▶ _Objective_
Where does the string "script" appear in the records? Copy every line that contains it.

▶ _Dataset entries_
---------------

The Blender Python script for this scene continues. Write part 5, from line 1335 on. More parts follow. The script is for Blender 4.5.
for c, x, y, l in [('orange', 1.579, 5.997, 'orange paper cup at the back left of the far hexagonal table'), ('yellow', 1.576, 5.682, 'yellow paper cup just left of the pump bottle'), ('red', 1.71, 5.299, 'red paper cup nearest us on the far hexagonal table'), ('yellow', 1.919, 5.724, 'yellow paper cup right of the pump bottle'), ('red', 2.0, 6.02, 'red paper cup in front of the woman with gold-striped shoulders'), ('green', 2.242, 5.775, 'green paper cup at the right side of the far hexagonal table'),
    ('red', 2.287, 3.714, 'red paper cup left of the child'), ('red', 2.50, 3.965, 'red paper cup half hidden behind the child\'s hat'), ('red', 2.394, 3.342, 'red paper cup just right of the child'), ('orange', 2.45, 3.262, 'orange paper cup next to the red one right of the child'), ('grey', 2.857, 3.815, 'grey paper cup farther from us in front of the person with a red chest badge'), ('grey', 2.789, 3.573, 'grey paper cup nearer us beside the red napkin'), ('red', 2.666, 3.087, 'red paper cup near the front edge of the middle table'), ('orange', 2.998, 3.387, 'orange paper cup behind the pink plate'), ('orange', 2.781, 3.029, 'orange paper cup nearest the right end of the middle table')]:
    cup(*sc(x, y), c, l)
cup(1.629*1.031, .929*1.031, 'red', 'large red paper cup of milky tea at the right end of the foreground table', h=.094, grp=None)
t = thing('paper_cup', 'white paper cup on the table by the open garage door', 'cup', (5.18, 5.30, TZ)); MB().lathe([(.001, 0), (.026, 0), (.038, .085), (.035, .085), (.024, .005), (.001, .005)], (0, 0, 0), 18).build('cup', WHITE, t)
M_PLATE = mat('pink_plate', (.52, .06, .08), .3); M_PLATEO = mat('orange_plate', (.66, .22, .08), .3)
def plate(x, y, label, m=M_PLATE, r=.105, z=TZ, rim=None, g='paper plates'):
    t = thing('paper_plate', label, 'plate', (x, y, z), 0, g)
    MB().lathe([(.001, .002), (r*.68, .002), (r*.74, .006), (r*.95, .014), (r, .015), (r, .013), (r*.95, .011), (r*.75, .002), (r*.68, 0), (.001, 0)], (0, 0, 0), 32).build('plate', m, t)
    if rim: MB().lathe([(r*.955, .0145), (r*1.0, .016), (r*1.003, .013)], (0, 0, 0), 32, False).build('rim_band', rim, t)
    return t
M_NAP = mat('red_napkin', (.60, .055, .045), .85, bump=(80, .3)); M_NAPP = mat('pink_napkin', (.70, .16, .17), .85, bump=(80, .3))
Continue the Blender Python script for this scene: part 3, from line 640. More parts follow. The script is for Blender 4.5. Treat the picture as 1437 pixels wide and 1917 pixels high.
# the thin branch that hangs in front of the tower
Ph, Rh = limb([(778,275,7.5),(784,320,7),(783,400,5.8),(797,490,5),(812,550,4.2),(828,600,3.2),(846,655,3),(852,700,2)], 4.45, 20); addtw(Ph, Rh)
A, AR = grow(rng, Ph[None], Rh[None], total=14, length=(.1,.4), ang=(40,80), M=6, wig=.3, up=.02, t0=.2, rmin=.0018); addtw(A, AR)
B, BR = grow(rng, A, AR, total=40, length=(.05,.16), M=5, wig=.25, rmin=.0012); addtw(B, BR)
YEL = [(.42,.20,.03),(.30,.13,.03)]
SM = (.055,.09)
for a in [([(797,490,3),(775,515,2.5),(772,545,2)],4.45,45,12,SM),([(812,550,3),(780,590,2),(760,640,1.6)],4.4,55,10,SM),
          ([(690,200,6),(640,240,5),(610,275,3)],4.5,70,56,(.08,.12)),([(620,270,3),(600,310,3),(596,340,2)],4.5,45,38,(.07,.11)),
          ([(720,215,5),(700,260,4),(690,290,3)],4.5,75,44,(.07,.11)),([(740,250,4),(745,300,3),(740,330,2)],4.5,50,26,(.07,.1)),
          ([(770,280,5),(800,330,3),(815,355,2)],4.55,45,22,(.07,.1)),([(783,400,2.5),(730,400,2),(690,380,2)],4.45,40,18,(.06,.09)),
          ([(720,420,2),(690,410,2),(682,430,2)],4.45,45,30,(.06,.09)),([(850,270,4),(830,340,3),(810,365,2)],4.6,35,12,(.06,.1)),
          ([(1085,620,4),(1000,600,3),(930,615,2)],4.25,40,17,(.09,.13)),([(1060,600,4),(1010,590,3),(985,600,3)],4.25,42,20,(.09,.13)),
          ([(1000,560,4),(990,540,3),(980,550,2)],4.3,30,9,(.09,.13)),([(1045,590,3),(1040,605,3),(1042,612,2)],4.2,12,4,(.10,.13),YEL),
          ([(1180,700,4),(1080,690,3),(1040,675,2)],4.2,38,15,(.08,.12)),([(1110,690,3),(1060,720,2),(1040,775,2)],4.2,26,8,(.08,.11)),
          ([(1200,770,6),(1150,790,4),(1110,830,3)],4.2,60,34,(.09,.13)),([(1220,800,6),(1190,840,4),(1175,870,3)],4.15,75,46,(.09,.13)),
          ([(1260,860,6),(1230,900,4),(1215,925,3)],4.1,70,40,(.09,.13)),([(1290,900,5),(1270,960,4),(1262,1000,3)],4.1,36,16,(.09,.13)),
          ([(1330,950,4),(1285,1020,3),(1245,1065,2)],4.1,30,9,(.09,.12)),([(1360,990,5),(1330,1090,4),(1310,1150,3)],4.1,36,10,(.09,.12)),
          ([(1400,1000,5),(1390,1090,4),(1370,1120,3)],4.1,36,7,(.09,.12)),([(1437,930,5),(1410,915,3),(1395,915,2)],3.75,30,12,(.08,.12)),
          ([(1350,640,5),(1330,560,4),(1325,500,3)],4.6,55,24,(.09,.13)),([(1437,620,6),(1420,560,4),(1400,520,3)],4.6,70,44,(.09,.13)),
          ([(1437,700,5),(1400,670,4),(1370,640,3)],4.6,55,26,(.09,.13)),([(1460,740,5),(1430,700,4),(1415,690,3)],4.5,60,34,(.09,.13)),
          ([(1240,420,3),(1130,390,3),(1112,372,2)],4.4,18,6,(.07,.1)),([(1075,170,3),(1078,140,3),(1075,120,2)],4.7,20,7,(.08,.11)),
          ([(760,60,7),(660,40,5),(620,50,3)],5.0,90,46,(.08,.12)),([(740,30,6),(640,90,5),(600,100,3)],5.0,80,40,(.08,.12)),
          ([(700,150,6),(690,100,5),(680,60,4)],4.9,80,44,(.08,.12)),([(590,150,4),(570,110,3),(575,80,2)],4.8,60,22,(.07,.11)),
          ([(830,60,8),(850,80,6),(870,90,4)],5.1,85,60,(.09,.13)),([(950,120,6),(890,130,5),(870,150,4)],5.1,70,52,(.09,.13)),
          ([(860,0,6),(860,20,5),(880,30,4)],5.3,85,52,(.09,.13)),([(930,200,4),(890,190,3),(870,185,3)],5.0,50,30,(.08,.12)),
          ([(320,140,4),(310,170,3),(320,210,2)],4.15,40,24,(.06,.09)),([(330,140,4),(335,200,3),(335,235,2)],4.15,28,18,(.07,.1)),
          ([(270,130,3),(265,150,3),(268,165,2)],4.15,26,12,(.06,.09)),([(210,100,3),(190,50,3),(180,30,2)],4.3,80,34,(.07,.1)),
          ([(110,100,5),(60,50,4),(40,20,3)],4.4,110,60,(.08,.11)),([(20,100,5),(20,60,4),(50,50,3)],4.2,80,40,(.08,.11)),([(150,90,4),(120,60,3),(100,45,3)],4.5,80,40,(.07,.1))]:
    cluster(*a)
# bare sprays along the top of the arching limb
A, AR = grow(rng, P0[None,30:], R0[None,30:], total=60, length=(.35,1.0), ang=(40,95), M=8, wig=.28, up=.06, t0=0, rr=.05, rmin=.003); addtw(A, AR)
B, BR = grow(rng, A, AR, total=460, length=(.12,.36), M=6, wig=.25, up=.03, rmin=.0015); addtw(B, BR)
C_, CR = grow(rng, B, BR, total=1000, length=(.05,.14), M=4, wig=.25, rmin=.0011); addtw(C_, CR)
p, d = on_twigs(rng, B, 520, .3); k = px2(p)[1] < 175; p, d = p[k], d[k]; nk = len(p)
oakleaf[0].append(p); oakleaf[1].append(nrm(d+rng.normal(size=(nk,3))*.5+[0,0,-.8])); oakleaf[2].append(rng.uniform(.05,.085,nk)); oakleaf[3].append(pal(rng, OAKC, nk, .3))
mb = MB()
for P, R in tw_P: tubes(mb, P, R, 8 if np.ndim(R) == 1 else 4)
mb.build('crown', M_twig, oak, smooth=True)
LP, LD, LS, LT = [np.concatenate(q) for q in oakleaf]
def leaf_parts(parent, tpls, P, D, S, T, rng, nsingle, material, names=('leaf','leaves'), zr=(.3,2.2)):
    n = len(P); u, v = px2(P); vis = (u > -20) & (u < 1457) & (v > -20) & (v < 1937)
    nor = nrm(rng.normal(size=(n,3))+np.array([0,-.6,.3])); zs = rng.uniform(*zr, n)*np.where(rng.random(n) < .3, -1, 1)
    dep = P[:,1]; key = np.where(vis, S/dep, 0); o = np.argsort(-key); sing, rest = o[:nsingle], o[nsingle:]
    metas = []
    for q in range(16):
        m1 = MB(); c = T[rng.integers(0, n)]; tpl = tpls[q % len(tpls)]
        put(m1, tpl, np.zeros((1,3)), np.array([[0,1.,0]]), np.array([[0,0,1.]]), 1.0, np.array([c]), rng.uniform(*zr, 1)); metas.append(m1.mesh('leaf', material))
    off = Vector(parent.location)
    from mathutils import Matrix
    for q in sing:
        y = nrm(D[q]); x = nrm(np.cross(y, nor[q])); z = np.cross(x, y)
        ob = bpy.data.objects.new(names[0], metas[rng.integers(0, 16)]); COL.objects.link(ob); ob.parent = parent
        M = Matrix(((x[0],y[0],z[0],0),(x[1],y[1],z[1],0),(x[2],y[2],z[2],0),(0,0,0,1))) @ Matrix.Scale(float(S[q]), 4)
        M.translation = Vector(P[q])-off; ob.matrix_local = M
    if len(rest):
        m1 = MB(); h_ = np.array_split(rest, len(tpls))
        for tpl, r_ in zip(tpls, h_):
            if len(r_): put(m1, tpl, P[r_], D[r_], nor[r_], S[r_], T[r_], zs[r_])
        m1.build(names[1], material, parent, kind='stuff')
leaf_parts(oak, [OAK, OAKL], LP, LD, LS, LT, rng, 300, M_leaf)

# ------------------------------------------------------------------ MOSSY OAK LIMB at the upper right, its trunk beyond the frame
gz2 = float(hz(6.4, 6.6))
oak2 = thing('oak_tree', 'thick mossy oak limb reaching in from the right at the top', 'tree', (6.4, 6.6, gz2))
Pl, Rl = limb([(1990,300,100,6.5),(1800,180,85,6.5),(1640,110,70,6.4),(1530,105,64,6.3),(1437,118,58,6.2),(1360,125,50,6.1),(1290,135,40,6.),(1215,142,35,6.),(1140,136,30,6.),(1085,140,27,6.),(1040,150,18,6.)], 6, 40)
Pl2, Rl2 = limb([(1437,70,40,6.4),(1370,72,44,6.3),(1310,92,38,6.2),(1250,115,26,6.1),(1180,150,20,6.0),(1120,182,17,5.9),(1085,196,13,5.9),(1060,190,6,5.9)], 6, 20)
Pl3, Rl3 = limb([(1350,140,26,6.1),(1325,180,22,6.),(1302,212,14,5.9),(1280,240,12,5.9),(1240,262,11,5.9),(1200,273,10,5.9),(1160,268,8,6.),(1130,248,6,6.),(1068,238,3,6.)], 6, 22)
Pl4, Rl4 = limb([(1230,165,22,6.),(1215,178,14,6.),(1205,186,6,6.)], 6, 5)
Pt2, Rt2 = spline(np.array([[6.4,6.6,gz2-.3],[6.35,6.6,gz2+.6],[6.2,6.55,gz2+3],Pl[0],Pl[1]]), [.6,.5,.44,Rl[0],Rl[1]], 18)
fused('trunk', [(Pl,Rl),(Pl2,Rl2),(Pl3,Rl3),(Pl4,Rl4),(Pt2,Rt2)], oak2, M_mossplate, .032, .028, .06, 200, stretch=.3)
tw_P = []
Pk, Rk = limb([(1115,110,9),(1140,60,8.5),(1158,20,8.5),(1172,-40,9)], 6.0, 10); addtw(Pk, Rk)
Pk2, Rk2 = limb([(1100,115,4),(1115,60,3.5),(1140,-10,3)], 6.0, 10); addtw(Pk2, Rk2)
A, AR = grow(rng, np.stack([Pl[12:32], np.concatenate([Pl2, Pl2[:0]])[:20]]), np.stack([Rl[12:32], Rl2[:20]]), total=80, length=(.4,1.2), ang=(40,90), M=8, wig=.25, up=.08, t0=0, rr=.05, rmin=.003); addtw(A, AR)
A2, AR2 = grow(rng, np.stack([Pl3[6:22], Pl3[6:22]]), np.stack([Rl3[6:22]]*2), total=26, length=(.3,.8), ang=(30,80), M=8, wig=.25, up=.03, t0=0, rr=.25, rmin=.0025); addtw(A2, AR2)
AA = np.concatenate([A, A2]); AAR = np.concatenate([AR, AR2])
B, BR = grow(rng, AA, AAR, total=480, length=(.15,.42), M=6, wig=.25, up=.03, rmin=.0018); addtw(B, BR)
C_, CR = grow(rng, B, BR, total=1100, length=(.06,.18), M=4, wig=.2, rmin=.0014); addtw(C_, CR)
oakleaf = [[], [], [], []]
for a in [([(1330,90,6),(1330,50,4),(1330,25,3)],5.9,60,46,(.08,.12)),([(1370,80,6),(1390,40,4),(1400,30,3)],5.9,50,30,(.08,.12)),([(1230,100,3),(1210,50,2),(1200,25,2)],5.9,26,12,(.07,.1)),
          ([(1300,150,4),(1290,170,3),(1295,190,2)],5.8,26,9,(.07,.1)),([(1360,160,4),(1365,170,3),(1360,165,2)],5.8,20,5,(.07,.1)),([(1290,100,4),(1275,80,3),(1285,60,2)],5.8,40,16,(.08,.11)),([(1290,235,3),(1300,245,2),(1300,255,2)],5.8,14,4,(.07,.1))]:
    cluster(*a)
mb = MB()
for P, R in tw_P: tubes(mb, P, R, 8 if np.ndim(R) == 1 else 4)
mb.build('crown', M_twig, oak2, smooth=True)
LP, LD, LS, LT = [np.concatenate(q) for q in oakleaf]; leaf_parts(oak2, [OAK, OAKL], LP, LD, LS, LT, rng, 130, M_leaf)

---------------

▶ _Worked answer_
The Blender Python script for this scene continues. Write part 5, from line 1335 on. More parts follow. The script is for Blender 4.5.
Continue the Blender Python script for this scene: part 3, from line 640. More parts follow. The script is for Blender 4.5. Treat the picture as 1437 pixels wide and 1917 pixels high.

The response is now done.